Author:
S3 Research Team
The final CPI report before the election is due Thursday, and bond market short positions suggest bearishness across key sectors, reflecting inflation and interest rate concerns.
The final Consumer Price Index (CPI) release before the election will occur this Thursday, which is significant given the economy's role as a key issue in the campaign.
The CPI for the last two months has been 0.2%, and consensus forecasts a decrease to 0.1% for this month on a month-over-month basis. Year-over-year inflation may reach 2.3%, the lowest level since 2001, marking the sixth consecutive decline.
The next Federal Open Market Committee (FOMC) meeting is scheduled for November 7, following the election.
The bearish sentiment surrounding bonds prior to the last published economic data has materialized.
All these ETFs have experienced declines TLT (Long-Term), IEF (Intermediate), and IEI (Short-Term). and interest rates have risen since September 17.
The short position in TLT (long terms) is currently higher, indicating bearish sentiment; the short position in IEF (intermediate) remains flat, suggesting neutrality; while the short position in IEI (short term) has significantly increased, reflecting extreme bearishness and much higher rates.
TLT
IEF
IEI
The yield curve is currently downward sloping, featuring a valley in the middle. If bond movements align with the indicated short positions, the curve will rise at both ends while remaining flat in the center, resulting in a higher curve with a more pronounced valley.
In contrast to previous trends, XLU (Utilities) is behaving more like equities than bonds, showing recent increases alongside a slight rise in short positions.
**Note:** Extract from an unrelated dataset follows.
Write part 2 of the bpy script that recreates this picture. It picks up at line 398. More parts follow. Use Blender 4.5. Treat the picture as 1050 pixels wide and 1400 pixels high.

Different sectors exhibit varying responses to inflation:
Sectors that typically perform well during inflation: Energy, Healthcare, Finance, Consumer Staples, Real Estate, and Commodities.
Sectors that perform poorly during inflation: Consumer Discretionary, Materials, and Industrials.
Interestingly, the sectors that tend to thrive during inflation have seen decreases in their short positions, indicating a market expectation of bullish sentiment or a forecast of higher inflation.
Those that do poorly in inflation have higher short positions, indicating bearishness or higher inflation.
At the same time those that do poorly during inflation have flat short positions
This all speaks to higher rates than expected and higher inflation and may speak to a 25bps cut as opposed to a 50bps cut.
Bond market movements and sector trends highlight rising interest rates and inflation. The upcoming CPI report and its impact on short positions may shape future economic policy.